To help deal with the continuing crisis, Soeharto grudgingly agreed in May 1998 to International Monetary Fund’s demand to increase the government-subsidized price of electricity and petrol, resulting the in immediate increases in the cost of most public transport. The price of rice and other food staples also increased and the Indonesian-Chinese community, which owns many shops, bore the brunt of riots which broke out across Java, Sumatra, and Kalimantan. Many students were killed during clashes with police, causing a seemingly unstoppable momentum of protests and looting across Java but none of the strife spilled over to Bali, although ferries from Java were temporarily cancelled by officials to ensure that Javanese protesters did not start troubles on Bali.

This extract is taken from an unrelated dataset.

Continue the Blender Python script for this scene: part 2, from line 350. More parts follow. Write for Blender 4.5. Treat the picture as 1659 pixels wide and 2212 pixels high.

Soeharto resigned on 21 May 1998 after 32 years in power, and handed the presidency to Habibie. Habibie soon made a few encouraging moves, such as releasing political prisoners and arranging a democratic election. Abdurahman Wahid was elected as president, but his presidency did not last long, he was replaced by Megawati, daughter of Soekarno. In 2004 Susilo Bambang Yudhoyono was elected as President of Indonesia.
But the darkest moment of Bali was happen in 2002, The 2002 Bali bombing occurred on October 12, 2002 in the tourist district of Kuta on the Indonesian island of Bali. The attack was the deadliest act of terrorisms in the history of Indonesia, killing 202 people, 164 of whom were foreign nationals (including 88 Australians), and 38 Indonesian citizens. A further 209 were injured.

The attack involved the detonation of three bombs: a backpack-mounted device carried by a suicide bomber; a large car bomb, both of which were detonated in or near popular nightclubs in Kuta; and a third much smaller device detonated outside the United States consulate in Denpasar, causing only minor damage.

Various members of Jemaah Islamiyah, a violent Islamist group, were convicted in relation to the bombings, including three individuals who were sentenced to death. Abu Bakar Bashir, the alleged spiritual leader of Jemaah Islamiyah, was found guilty of conspiracy, and sentenced to two and a half years imprisonment. Ridwan Isamuddin, generally known as Hambali and the suspected former operational leader of Jemaah Islamiyah, is in U.S. custody in an undisclosed location, and has not been charged in relation to the bombing or any other crime.
In 2005, another tragedy occurred; three bomb attacks hit three restaurants - two in the Jimbaran beach resort, the third in Kuta 30 km (19 miles) away. The blasts killed 26 people - among them foreign nationals and injured 50 others. Jemaah Islamiyah was responsible for this attack.

Though two tragedies hit Bali, Balinese remain calm and work hard to build up Bali one more time.